INFORMATION SUPPLIED:
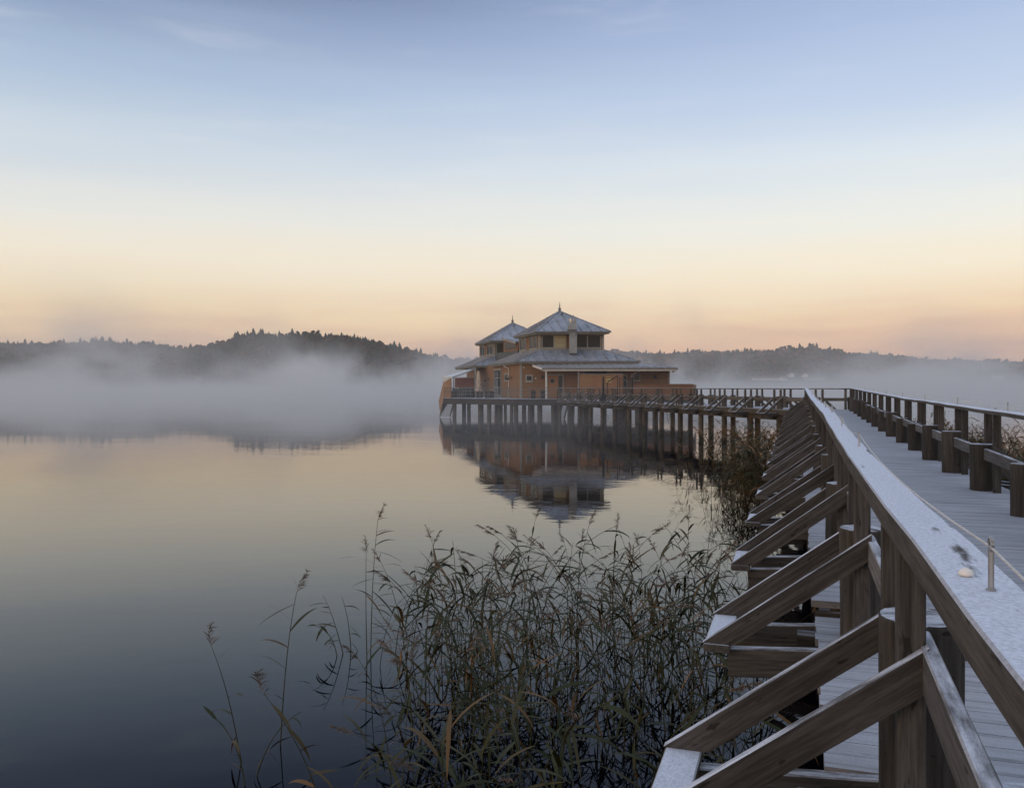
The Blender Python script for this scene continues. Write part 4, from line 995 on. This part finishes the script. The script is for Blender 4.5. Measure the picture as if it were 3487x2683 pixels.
for px, h, nm, lab in ((2646, 22, 'pine_tree', 'leftmost leaning pine of the ridge top cluster'), (2660, 24, 'pine_tree', 'second pine of the ridge top cluster'), (2673, 25, 'pine_tree', 'dense pine in the middle of the left ridge cluster'), (2687, 26, 'pine_tree', 'tall pine ending the left ridge cluster'),
                       (2723, 30, 'spruce_tree', 'solitary pointed spruce between the two ridge clusters'), (2760, 29, 'pine_tree', 'left pine of the right ridge cluster'), (2771, 27, 'pine_tree', 'middle pine of the right ridge cluster'), (2781, 30, 'spruce_tree', 'pointed tree ending the right ridge cluster'),
                       (2845, 18, 'oak_tree', 'broad tree alone right of the ridge clusters'), (2865, 24, 'pine_tree', 'taller tree beside the broad ridge tree'), (2898, 21, 'oak_tree', 'round tree on the falling ridge'), (2925, 20, 'oak_tree', 'next round tree down the falling ridge'), (2955, 19, 'spruce_tree', 'faint pointed tree low on the falling ridge')):
    sky_tree(nm, RIGHTH, px, h * .85, lab, 'trees standing out on the far ridge', CON[px % 4] if nm == 'spruce_tree' else BRO[px % 4], 1.0 if nm != 'pine_tree' else .8, 5)
# ------------------------------------------------------------------ reeds
def strip(pts, w, up, prof=(.35, 1, .95, .7, .04)):
    """a thin blade along points: vertices and quads"""
    V, n = [], len(pts)
    for i, p in enumerate(pts):
        d = (pts[min(i + 1, n - 1)] - pts[max(i - 1, 0)]).normalized(); s = d.cross(up)
        s = s.normalized() if s.length > 1e-3 else Vector((1, 0, 0))
        k = float(np.interp(i / (n - 1), np.linspace(0, 1, len(prof)), prof)) * w / 2
        V += [p - s * k, p + s * k]
    return V, [(2 * i, 2 * i + 1, 2 * i + 3, 2 * i + 2) for i in range(n - 1)]
def reed_proto(seed, H=1.5, lean=.2, bend=.25, nleaf=9, plume=True, side=None, dry=.3):
    r = random.Random(seed); a = r.uniform(0, 6.28) if side is None else side; dirn = Vector((math.cos(a), math.sin(a), 0)); perp = Vector((-dirn.y, dirn.x, 0))
    n = 12; cur = []
    kink = r.uniform(-.05, .05)
    for i in range(n + 1):
        t = i / n; cur.append(dirn * (lean * t + bend * t ** 3) * H + perp * (kink * math.sin(t * 3)) + Vector((0, 0, H * (t - .30 * bend * t ** 4 - .04))))
    def P(t): x = t * n; i = min(int(x), n - 1); return cur[i].lerp(cur[i + 1], x - i)
    stem = MB().tube(cur, [.0055 - .0034 * i / n for i in range(n + 1)], 4)
    LV, LF, LT = [], [], []
    for i in range(nleaf):
        t = .22 + .75 * (i + r.random() * .7) / nleaf; p = P(t); L = r.uniform(.22, .44) * min(1, H / 1.3) * (1.1 - .35 * abs(t - .65)) ; w = r.uniform(.018, .033)
        az = a + (0 if r.random() < .55 else math.pi) + r.uniform(-.9, .9); o = Vector((math.cos(az), math.sin(az), 0)); el = r.uniform(-.8, .8); droop = r.uniform(.15, .85); q = [p]; e = el
        for k in range(6): q.append(q[-1] + (o * math.cos(e) + Vector((0, 0, math.sin(e)))) * L / 6); e -= droop / 6 * (1 + k * .25)
        V, Fq = strip(q, w, (o.cross(Vector((0, 0, 1))) * r.uniform(-.6, .6) + Vector((0, 0, 1)) + o * .2).normalized()); k0 = len(LV); LV += V; LF += [tuple(x + k0 for x in f) for f in Fq]
        tn = r.uniform(.05, .5) if r.random() > dry else r.uniform(.55, 1.0); LT += [tn] * len(V)
    PV, PF = [], []
    if plume:
        top = cur[-1]; ax = (cur[-1] - cur[-2]).normalized()
        for i in range(44):
            t = r.random(); p = top + (ax + dirn * .3 * t) * (.17 * t); o = (ax * r.uniform(.3, 1.0) + dirn * r.uniform(-.1, 1.0) + Vector((r.uniform(-.5, .5), r.uniform(-.5, .5), 0))).normalized(); L = r.uniform(.04, .11) * (1.1 - .5 * t)
            V, Fq = strip([p, p + o * L * .5, p + o * L + Vector((0, 0, -.018))], r.uniform(.004, .009), Vector((r.uniform(-1, 1), r.uniform(-1, 1), .3)), (.5, 1, .1)); k0 = len(PV); PV += V; PF += [tuple(x + k0 for x in f) for f in Fq]
    return (np.array(stem.v), [f for f in stem.f if len(f) == 4]), (np.array([tuple(v) for v in LV]), LF, LT), (np.array([tuple(v) for v in PV]).reshape(-1, 3), PF)
def reed_object(pr, loc, label, group, rz=0., sc=1.):
    (sv, sf), (lv, lf, lt), (pv, pf) = pr
    root = npmesh('reed', sv, sf, REED, np.full(len(sv), .45)); tag(root, label, 'reed', group)
    npmesh('leaves', lv, lf, REED, lt, root)
    if len(pv): npmesh('plume', pv, pf, PLUME, np.full(len(pv), .5), root)
    root.location = loc; root.rotation_euler = (0, 0, rz); root.scale = (sc,) * 3; return root
def reed_copy(o, loc, label, group, rz, sc):
    c = o.copy(); col.objects.link(c); c.location = loc; c.rotation_euler = (random.uniform(-.06, .06), random.uniform(-.06, .06), rz); c.scale = (sc, sc, sc * random.uniform(.92, 1.08))
    c['label'] = label; c['group'] = group
    for ch in o.children: k = ch.copy(); col.objects.link(k); k.parent = c
    return c
random.seed(11)
G1 = 'scattered reeds at the open edge of the reed bed'
def lone(seed, px, D, label, **kw): return reed_object(reed_proto(seed, **kw), at(px, D, -.02), label, G1)
lone(1, 1262, 9.2, 'tall upright reed at the left edge of the bed with leaves all on one side', H=1.56, lean=.02, bend=.03, nleaf=14, side=.1, dry=.3)
lone(2, 953, 6.9, 'lone tall reed with drooping leaves farthest out in the open water', H=1.32, lean=.06, bend=.04, nleaf=8, side=.3, dry=.8)
lone(3, 826, 6.6, 'thin curved reed nodding left at the far left of the open water', H=.92, lean=-.14, bend=-.12, nleaf=4, side=0., dry=.7)
lone(4, 838, 6.2, 'short broken reed bent double near the bottom left', H=.62, lean=.25, bend=.3, nleaf=5, plume=False, side=2.9, dry=.6)
lone(5, 868, 6.35, 'short leafy reed leaning right near the bottom left', H=.55, lean=.3, bend=.3, nleaf=4, plume=False, side=.2, dry=.5)
lone(6, 1172, 9.3, 'low bent reed arching left between the lone reed and the bed', H=.70, lean=.22, bend=.12, nleaf=7, plume=False, side=3.0, dry=.2)
lone(7, 1196, 9.4, 'low straight reed beside the arching one left of the bed', H=.62, lean=-.06, bend=-.1, nleaf=5, plume=False, side=.2, dry=.2)
lone(8, 1150, 9.2, 'shortest leafy reed sprouting left of the bed', H=.45, lean=.2, bend=.4, nleaf=6, plume=False, side=3.3, dry=.2)
lone(9, 2395, 10.6, 'tallest reed at the right end of the bed against the pale water', H=1.62, lean=.02, bend=.12, nleaf=9, side=.3, dry=.6)
lone(10, 1250, 9.05, 'slim leafless reed stem standing against the tall upright reed', H=1.2, lean=.03, bend=.0, nleaf=3, side=2.0, dry=.6)
lone(12, 1345, 9.3, 'single dry orange reed at the front left of the bed', H=1.0, lean=.10, bend=.3, nleaf=8, side=0.4, dry=1.0)
lone(14, 1120, 5.4, 'bunched brown reed at the bottom edge left of the bed', H=.95, lean=-.12, bend=-.3, nleaf=10, side=0.1, dry=.9)
protos = [reed_proto(100 + i, H=random.uniform(1.25, 1.62), lean=random.uniform(.01, .19), bend=random.uniform(.08, .42), nleaf=random.randint(9, 14), plume=i % 3 != 1, dry=.12 + .16 * (i % 3)) for i in range(14)]
GB = 'slender leafy reeds tangled together in the near reed bed'; LB = 'one of the slender leafy reeds tangled together in the dense near bed'
made = []
def bed_spots(n, seed):
    r = random.Random(seed); out = []
    while len(out) < n:
        D = r.uniform(4.3, 9.9); px = r.uniform(1180, 2820); X = (px - CX) / F * D; p = X * .9482 - D * .3176
        if p > -.10: continue
        l = lerp(D, [(4.3, 1420), (5.5, 1240), (6.3, 1300), (7.2, 1390), (8, 1350), (8.8, 1290), (9.3, 1310), (9.9, 1420)])
        if px < l: continue
        d = .35 + .65 * VN(np.array(px / 140. + 3), np.array(D * 1.3))
        if D < 6.7: d *= .20
        if px < l + 160: d *= .6
        if -.55 < p and r.random() < .35: continue
        if r.random() < d: out.append((X, D))
    return out
for i, (X, D) in enumerate(bed_spots(212, 5)):
    loc = (X, D, -.02); rz = random.uniform(0, 6.28); sc = random.uniform(.64, 1.04)
    if i < len(protos): made.append(reed_object(protos[i], loc, LB, GB, rz, sc))
    else: reed_copy(made[i % len(protos)], loc, LB, GB, rz, sc)
def reed_mass(label, spots, seed, smin=.85, smax=1.2):
    r = np.random.RandomState(seed); Vs, Fs, Cs, k = [], [], [], 0
    for X, D, b in spots:
        (sv, sf), (lv, lf, lt), (pv, pf) = protos[r.randint(len(protos))]; a = r.rand() * 6.28; c, s = math.cos(a), math.sin(a); q = r.uniform(smin, smax) * b
        for v, f, t in ((sv, sf, np.full(len(sv), .5)), (lv, lf, np.array(lt)), (pv, pf, np.full(len(pv), .9))):
            if not len(v): continue
            Vs.append(np.stack([X + (v[:, 0] * c - v[:, 1] * s) * q, D + (v[:, 0] * s + v[:, 1] * c) * q, v[:, 2] * q - .02], -1)); Fs.append(np.asarray(f) + k); k += len(v); Cs.append(np.clip(t + r.uniform(-.1, .25), 0, 1))
    return tag(npmesh('reed_bed', np.concatenate(Vs), np.concatenate(Fs), REED, np.concatenate(Cs)), label, 'reeds', kind='stuff')
r_ = random.Random(9)
sp = []
for _ in range(230):
    D = r_.uniform(21, 35); p = -.8 - abs(r_.gauss(0, 1)) * lerp(D, [(20, .25), (26, .9), (32, 1.6), (35, 1.2)])
    X = (p + D * .3176) / .9482; sp.append((X, D, .9 + .25 * r_.random()))
for _ in range(40):
    D = r_.uniform(38, 60); px = r_.uniform(2000, 2560); sp.append(((px - CX) / F * D, D, .8))
reed_mass('far tangle of brown reeds under the boardwalk bend', sp, 3)
sp = []
for _ in range(950):
    D = r_.uniform(9, 34); p = 3.4 + abs(r_.gauss(0, 2.2)); X = (p + D * .3176) / .9482; sp.append((X, D, .88 + .22 * r_.random()))
reed_mass('brown reed bed growing beyond the far side handrail', sp, 4, .95, 1.25)
# ------------------------------------------------------------------ air: a thin even haze and the steam lying on the lake
def volume(name, label, lo, hi, build):
    m = bpy.data.materials.new(name); m.use_nodes = True; t = m.node_tree; t.nodes.clear()
    o = N(t, 'ShaderNodeOutputMaterial'); p = N(t, 'ShaderNodeVolumePrincipled'); t.links.new(p.outputs[0], o.inputs['Volume'])
    build(m, t, p)
    ob = MB().box(lo, hi).build(name, m); tag(ob, label, 'haze' if name == 'haze' else 'mist', kind='stuff'); return ob
def even(m, t, p):
    p.inputs['Color'].default_value = (.99, .93, .92, 1); p.inputs['Density'].default_value = .00017; p.inputs['Anisotropy'].default_value = 0.0
volume('haze', 'thin pale morning haze over the whole lake', (-3300, -70, -1), (3300, 3500, 190), even)
def steam(m, t, p):
    p.inputs['Color'].default_value = (.995, .985, .98, 1); p.inputs['Anisotropy'].default_value = 0.35
    ge = N(t, 'ShaderNodeNewGeometry'); P = ge.outputs['Position']
    sx = N(t, 'ShaderNodeSeparateXYZ'); t.links.new(P, sx.inputs[0]); X, Y, Z = sx.outputs
    n1 = noise(t, P, 1.0, 4, .62, (.046, .0085, .036))
    n2 = noise(t, P, 1.0, 2, .5, (.012, .005, 0))                           # the bank stands taller in some places
    west = rng(t, X, -60., -230., 0., 1.)
    top = math_(t, 'ADD', math_(t, 'MULTIPLY', n2, 50.), math_(t, 'MULTIPLY', west, 5.))
    top = math_(t, 'MAXIMUM', math_(t, 'SUBTRACT', top, 13.), 4.)
    hh = math_(t, 'DIVIDE', Z, top)
    fall = math_(t, 'POWER', 2.718, math_(t, 'MULTIPLY', math_(t, 'MULTIPLY', hh, hh), -.8))
    puff = rng(t, n1, .49, .62, .0, 1.9)
    puff = math_(t, 'ADD', puff, math_(t, 'MULTIPLY', math_(t, 'POWER', 2.718, math_(t, 'MULTIPLY', Z, -.26)), .60))
    low = math_(t, 'MULTIPLY', math_(t, 'POWER', 2.718, math_(t, 'MULTIPLY', Z, -.55)), 2.2)
    n3 = noise(t, P, 1.0, 3, .55, (.035, .07, 0))
    low = math_(t, 'MULTIPLY', low, rng(t, n3, .3, .68, .15, 1.))
    low = math_(t, 'MULTIPLY', low, rng(t, Y, 34., 72., .0, 1.))
    d = math_(t, 'MULTIPLY', math_(t, 'MULTIPLY', puff, fall), math_(t, 'MULTIPLY', rng(t, Y, 130., 240., .0, 1.), rng(t, Y, 540., 400., .15, 1.)))
    d = math_(t, 'ADD', d, low)
    d = math_(t, 'MULTIPLY', d, rng(t, Z, 66., 36.))
    t.links.new(math_(t, 'MULTIPLY', d, .0125), p.inputs['Density'])
    m.cycles.volume_step_rate = .2
volume('mist', 'bank of steam rising in plumes from the lake before the hills', (-520, 25, -.5), (520, 612, 80), steam)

TO BE DONE: Among the lines of the material, find those that hold the word "from" and copy them.

SOLUTION FOR THIS EXERCISE:
The Blender Python script for this scene continues. Write part 4, from line 995 on. This part finishes the script. The script is for Blender 4.5. Measure the picture as if it were 3487x2683 pixels.
volume('mist', 'bank of steam rising in plumes from the lake before the hills', (-520, 25, -.5), (520, 612, 80), steam)